◆ YOUR TASK ◆
Give back, exactly as it appears, the run of lines opening with the one containing "Write a Blender" and closing with the one containing "PI = math.pi". Nothing outside that run should appear.

◆ LISTING ◆
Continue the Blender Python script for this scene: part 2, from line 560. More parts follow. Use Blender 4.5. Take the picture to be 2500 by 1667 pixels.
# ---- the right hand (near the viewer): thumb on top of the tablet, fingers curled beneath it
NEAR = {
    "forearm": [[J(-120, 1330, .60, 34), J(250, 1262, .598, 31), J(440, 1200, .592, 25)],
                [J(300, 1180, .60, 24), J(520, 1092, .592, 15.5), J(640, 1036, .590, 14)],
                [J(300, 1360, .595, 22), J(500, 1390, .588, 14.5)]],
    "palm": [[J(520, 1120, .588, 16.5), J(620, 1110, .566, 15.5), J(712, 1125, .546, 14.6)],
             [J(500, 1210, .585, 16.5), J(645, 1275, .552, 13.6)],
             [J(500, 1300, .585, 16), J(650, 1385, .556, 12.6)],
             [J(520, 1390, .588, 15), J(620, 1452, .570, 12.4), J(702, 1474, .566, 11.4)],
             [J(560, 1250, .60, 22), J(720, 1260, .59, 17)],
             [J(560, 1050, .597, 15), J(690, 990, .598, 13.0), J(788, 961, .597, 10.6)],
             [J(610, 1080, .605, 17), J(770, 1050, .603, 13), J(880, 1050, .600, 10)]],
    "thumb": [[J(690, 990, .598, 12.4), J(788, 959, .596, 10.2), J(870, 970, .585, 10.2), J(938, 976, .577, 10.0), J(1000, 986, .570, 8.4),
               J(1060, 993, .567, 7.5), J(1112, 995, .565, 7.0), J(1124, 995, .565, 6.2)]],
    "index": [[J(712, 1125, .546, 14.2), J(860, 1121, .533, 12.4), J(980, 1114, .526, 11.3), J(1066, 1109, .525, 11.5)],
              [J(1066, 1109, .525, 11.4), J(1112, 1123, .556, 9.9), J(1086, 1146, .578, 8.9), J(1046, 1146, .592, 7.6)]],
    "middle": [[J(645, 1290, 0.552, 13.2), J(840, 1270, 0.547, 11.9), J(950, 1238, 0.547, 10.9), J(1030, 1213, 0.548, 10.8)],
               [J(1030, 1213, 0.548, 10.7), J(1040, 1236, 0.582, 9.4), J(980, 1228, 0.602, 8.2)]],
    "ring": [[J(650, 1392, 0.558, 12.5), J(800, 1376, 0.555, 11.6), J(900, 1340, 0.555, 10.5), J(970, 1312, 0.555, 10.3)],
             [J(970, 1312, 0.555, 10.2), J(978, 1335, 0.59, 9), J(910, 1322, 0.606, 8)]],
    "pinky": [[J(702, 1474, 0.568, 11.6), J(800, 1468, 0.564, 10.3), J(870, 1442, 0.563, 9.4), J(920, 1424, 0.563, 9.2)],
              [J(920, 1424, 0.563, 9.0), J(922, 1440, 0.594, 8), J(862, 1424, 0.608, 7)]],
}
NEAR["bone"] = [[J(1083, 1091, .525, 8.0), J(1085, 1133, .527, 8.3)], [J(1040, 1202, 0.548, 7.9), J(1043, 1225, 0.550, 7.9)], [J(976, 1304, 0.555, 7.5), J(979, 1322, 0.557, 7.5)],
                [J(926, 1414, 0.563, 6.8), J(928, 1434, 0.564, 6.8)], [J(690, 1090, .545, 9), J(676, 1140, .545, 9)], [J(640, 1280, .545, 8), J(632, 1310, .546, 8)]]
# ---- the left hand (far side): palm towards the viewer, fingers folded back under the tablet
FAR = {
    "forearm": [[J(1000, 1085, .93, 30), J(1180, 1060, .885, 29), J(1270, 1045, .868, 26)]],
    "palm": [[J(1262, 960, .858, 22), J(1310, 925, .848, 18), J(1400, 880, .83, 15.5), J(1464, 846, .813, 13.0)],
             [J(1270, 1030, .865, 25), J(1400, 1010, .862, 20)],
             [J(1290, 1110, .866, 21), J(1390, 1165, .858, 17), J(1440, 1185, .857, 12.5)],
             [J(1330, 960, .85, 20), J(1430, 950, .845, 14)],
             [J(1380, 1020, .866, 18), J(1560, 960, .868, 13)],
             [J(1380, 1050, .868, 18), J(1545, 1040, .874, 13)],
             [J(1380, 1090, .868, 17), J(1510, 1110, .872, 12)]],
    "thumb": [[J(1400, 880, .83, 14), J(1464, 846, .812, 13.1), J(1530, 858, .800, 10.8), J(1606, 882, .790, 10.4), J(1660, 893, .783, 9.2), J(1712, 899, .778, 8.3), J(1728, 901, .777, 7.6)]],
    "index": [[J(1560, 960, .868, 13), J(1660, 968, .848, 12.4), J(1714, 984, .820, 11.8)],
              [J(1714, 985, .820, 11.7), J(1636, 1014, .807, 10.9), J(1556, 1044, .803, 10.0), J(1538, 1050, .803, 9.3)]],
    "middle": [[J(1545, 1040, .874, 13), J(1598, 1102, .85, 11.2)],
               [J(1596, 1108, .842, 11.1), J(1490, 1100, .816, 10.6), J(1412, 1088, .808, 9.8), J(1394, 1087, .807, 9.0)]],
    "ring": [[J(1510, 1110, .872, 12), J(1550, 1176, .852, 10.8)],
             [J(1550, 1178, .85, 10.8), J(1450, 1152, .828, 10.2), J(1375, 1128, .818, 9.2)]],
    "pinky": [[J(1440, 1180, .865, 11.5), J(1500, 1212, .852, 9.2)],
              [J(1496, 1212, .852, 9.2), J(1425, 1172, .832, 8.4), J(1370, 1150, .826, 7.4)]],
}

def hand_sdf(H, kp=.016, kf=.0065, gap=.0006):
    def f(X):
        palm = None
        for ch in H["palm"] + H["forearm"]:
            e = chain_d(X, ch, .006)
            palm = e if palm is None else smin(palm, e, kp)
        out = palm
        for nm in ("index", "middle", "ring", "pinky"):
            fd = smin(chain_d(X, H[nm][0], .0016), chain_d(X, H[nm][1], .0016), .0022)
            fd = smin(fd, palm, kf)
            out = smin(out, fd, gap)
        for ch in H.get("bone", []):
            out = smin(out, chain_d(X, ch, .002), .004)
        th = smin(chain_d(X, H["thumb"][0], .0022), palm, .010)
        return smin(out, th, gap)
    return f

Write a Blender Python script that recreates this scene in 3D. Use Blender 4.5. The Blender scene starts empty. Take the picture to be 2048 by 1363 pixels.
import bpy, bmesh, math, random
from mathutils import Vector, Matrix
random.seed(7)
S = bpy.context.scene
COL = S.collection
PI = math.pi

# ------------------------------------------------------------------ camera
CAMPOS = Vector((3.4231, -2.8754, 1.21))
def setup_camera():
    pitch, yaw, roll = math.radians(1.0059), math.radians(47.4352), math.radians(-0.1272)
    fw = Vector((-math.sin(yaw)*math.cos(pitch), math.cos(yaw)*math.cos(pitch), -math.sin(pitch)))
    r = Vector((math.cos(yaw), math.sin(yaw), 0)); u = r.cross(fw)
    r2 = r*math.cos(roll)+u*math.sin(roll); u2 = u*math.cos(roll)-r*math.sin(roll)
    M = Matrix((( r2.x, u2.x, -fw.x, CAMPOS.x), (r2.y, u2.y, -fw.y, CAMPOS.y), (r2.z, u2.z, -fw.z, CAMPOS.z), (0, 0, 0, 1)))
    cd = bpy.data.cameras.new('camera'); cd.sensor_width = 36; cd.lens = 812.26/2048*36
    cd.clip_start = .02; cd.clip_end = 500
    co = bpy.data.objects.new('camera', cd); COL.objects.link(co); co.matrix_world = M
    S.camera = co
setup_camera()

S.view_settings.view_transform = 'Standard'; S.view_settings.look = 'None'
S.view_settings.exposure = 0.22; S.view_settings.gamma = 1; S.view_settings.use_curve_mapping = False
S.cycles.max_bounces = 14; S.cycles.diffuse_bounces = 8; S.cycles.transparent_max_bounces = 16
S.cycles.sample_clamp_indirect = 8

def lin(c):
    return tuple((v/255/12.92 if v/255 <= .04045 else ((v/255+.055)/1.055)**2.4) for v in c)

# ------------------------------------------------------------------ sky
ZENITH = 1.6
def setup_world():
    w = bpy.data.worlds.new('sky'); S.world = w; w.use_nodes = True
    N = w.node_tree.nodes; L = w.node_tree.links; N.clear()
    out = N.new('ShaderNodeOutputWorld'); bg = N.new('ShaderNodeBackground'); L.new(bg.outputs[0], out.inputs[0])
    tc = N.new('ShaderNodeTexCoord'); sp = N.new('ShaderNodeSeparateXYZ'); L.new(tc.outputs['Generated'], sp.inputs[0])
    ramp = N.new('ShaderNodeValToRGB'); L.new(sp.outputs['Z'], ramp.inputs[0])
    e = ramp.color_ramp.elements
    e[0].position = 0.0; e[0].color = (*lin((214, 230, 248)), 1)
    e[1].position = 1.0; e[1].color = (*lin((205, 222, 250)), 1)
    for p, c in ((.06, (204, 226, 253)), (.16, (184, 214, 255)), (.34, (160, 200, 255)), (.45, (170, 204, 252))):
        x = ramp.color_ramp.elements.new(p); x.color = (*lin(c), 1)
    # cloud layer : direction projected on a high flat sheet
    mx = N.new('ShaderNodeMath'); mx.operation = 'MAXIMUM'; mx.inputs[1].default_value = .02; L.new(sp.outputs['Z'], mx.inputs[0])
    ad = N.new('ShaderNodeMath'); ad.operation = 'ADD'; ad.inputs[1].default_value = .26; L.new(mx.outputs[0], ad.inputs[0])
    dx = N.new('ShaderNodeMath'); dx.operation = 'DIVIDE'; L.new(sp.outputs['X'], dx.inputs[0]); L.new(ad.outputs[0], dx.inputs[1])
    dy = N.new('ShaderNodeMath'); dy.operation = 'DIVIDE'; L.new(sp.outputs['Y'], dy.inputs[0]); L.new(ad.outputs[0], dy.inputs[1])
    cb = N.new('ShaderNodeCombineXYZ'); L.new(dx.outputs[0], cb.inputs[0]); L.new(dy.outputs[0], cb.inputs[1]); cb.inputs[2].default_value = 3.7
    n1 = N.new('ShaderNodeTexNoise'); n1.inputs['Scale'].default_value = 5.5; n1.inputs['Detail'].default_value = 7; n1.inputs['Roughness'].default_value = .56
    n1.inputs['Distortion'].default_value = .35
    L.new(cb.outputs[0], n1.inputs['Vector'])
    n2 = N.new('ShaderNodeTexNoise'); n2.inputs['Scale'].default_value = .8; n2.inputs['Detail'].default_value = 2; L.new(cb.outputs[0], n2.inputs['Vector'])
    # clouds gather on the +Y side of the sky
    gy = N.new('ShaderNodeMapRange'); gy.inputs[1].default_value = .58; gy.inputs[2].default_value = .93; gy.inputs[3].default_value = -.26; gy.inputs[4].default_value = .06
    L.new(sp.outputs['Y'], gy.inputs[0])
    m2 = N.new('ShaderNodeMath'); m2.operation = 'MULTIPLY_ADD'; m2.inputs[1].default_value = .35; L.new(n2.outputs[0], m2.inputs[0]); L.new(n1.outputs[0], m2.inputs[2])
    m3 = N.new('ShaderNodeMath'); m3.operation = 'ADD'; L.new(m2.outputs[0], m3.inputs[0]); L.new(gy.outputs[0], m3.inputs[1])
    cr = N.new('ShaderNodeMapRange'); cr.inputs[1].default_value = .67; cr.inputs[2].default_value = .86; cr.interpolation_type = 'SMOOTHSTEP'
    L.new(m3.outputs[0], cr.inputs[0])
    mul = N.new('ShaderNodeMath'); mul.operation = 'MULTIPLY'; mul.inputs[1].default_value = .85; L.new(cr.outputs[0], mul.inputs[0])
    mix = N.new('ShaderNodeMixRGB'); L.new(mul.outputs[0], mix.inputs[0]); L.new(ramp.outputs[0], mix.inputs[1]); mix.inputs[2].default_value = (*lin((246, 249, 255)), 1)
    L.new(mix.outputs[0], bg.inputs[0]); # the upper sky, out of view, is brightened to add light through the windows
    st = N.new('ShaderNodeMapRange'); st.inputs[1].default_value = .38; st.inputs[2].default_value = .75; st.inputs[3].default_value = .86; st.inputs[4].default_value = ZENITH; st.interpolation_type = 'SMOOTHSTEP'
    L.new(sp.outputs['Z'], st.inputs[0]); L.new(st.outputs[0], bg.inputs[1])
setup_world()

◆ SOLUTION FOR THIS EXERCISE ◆
Write a Blender Python script that recreates this scene in 3D. Use Blender 4.5. The Blender scene starts empty. Take the picture to be 2048 by 1363 pixels.
import bpy, bmesh, math, random
from mathutils import Vector, Matrix
random.seed(7)
S = bpy.context.scene
COL = S.collection
PI = math.pi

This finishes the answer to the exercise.